Uncle Jimmy was my dad's brother and he made sure that I made every Saints game for an entire year at old Tulane Stadium, including the game where Tom Dempsey kicked a 63-yard field goal, a dramatic game winning kick that was a NFL record.  I often was over at his house to watch football with him and to have a  male influence in my life.  Then there was Uncle Durel, the patriarch of my dad's family, the relative from Manhatten, as in New York City.  I would discover that he was the one who helped take care of my mom so me and my sisters would not live in poverty.  Uncle Durel even stepped up and made sure my tuition was paid so I could attend an all boys private Catholic high school.  He was also ready with great advice as I got older and even when he disagreed with my decision to marry at 20 years of age, in the end, he treated me like a man and a son and respected my decision.

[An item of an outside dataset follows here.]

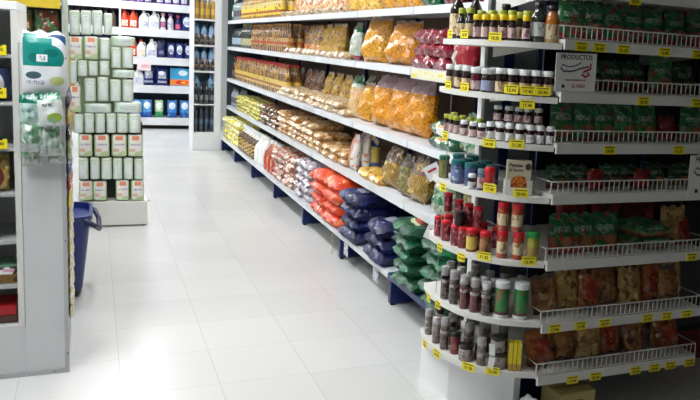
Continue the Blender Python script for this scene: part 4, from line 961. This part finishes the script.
def packm(name, w, h, d, M):
    def mk():
        r = MB().loft(0, 0, [(w*.40, d*.30, 0), (w*.49, d*.47, h*.03), (w*.5, d*.5, h*.12), (w*.49, d*.5, h*.5), (w*.5, d*.5, h*.88), (w*.47, d*.46, h*.97), (w*.36, d*.26, h)], .35 if M.name[:6] == 'orange' else .49, 6).obj(name, M, smooth=True)
        return r
    return mk
def pack(x0, x1, y0, y1, kind, dy=0, zfix=None, note=''):
    Y = PYF+dy; xa, za = at_y(x0, (y0+y1)/2, Y); xb, _ = at_y(x1, (y0+y1)/2, Y); _, zt = at_y((x0+x1)/2, y0, Y); _, zb = at_y((x0+x1)/2, y1, Y)
    w = xb-xa-.002; h = zt-zb-.003; d = .11 if kind != 'l' else .12
    M = {'u': PKG, 'o': PKO, 'l': PKL}[kind]; w = round(w, 2) if w > .0 else w; h = round(h-.004, 2)
    nm = {'u': 'wipes_pack', 'o': 'diaper_pack', 'l': 'wipes_pack'}[kind]
    o = inst(('pk', kind, w, h), packm(nm, w, h, d, M), ((xa+xb)/2, Y+d/2, (zb if zfix is None else zfix)+.001), random.uniform(-.03, .03))
    return o, h
UD = {'u': 'upright pale green pack', 'o': 'pale pack with orange label', 'l': 'pale green pack lying flat'}
LAY = [  # bottom to top: name, list of packs, depth offset
 ('lowest row', 'o', [(79, 93), (93, 107), (115.5, 130), (130.5, 145)], 180.5, 201),
 ('second row up', 'u', [(78, 89), (89.5, 100.5), (101, 112), (112.5, 123), (123.5, 133.5), (134, 144.5)], 157.5, 180),
 ('third row up', 'o', [(77.5, 93), (93.5, 110), (111.5, 127), (127.5, 143.5)], 134, 157),
 ('fourth row up', 'u', [(73.5, 83.5), (84, 94.5), (95, 105.5), (106, 116.5), (117, 128), (128.5, 141)], 113.5, 133.5),
]
for nm, kd, xs, y0, y1 in LAY:
    for a, b_ in xs:
        o, h = pack(a, b_, y0, y1, kd); reg(o, UD[kd], 'pack', 'from left', f'{nm} of promotion stack', o.location.x)
UP = [  # (x0,x1,y0,y1,kind,where)
 ((84, 112, 102.5, 113), 'l', 'just above the fourth row of the stack'), ((114, 142, 102, 113), 'l', 'just above the fourth row of the stack'),
 ((69, 81, 85, 112.5), 'o', 'left of the lying packs in the stack'),
 ((84.5, 96, 77, 102), 'u', 'standing on the lying packs'), ((97, 109, 76, 102), 'u', 'standing on the lying packs'), ((110, 121.5, 78.5, 102), 'u', 'standing on the lying packs'), ((122, 134, 79, 102), 'u', 'standing on the lying packs'),
 ((112, 135.5, 69, 78), 'l', 'at right under two upright packs'),
 ((111, 121.5, 46.5, 68.5), 'u', 'on the single lying pack'), ((122, 133.5, 46.5, 68.5), 'u', 'on the single lying pack'),
 ((111, 136, 35.5, 46), 'l', 'at the top right of the stack'),
 ((69.5, 76.5, 60, 84.5), 'u', 'in the upper left row of the stack'), ((77, 87.5, 60, 76.5), 'u', 'in the upper left row of the stack'), ((88, 98, 60, 76), 'u', 'in the upper left row of the stack'), ((99, 110, 60, 75.5), 'u', 'in the upper left row of the stack'),
 ((68, 82.5, 35.5, 59.5), 'o', 'high at the left of the stack'), ((83.5, 98.5, 35.5, 59.5), 'o', 'high at the left of the stack'), ((99.5, 110, 36.5, 59.5), 'u', 'right of the high orange labels'),
 ((69, 80, 9.5, 35), 'u', 'in the topmost row of the stack'), ((80.5, 91.5, 9.5, 35), 'u', 'in the topmost row of the stack'), ((92, 103, 9.5, 35), 'u', 'in the topmost row of the stack'), ((104, 112.5, 12, 35), 'u', 'in the topmost row of the stack'),
]
for bx, kd, wh in UP:
    o, h = pack(*bx, kd, dy=.02); reg(o, UD[kd], 'pack', 'from left', wh, o.location.x)

# ------------------------------------------------------------------ blue rolling basket
bk = empty('rolling_basket', (-.165, 4.78, 0)); tag(bk, 'dark blue plastic rolling shopping basket beside the left display', 'shopping basket')
BLUE = mat('blue_basket_plastic', '04226e', .4, coat=0)
mb = MB().loft(0, 0, [(.115, .15, .045), (.125, .16, .06), (.165, .205, .45), (.172, .21, .49), (.158, .198, .49), (.15, .19, .44), (.11, .145, .07)], .25, 5)
mb.obj('basket_body', BLUE, bk, True)
MB().loft(0, 0, [(.178, .217, .485), (.182, .222, .495), (.182, .222, .52), (.164, .204, .522), (.160, .2, .486)], .25, 5).obj('rim', BLUE, bk, True)
for k in range(7):
    for z in (.2, .3): MB().box(-.06+k*.02, -.178-(z-.2)*.11, z, .007, .004, .05).obj('slot', mat('dark_slot', '0a1650', .5), bk)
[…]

There were still other dad's in my life!  Even though Uncle Walt lived in Florida and I saw him very infrequently, I remember a long visit he made to New Orleans at an awkward and difficult time in a teen boy's life.  He did the "talk" with me and demonstrated great kindness to me when it was needed.  How about a Catholic Priest who lived next door!  Yes, Father Hannigan was a friend and a mentor and a real father figure.  He loved baseball and would watch games with me.  He helped develop my spirituality and had me serving as a lector at age 14.  He guided my wife through her conversion journey to Catholicism and married us and baptized our first born!




Then there is my father-in-law, Wendy's dad.  He tried valiantly to make me love what Wendy and the family loved, especially horses.  He tried hard.  He even tried to teach me how to work on cars and drive a nail and use all sorts of tools.  It was often ugly, but he sure gave it the old country try time and time again.  He was so proud that Wendy and I got married and started our life together but more proud than ever to be the grandfather to my two children, James and Elizabeth.  He too died much too young, at age 59, suddenly and without any opportunity to say goodbye.


Finally there is my son, though not a father figure to me, an amazing father to my #1 grandson Calvin.  I saw a whole new transformation of my son James when his little boy was born.  He is indeed a great dad and it gives me incredible joy every time I see my son in his role as father.  I can't wait to see how awesome a father he will be at each and every stage of Calvin's life!!!




These are the men in my life who at one time or another, at one stage of life or another, stepped up for me and happily tried to be a father figure to me!  And they all succeeded, in more ways than I ever got to tell them.


Happy Father's Day Uncle Tiny, Uncle Jimmy, Uncle Durel, Uncle Walt, Father Hannigan, , Popsy(my father-in-law),my son James and yes, Happy Father's Day Dad!




To all the dad's in my life!  I love you all!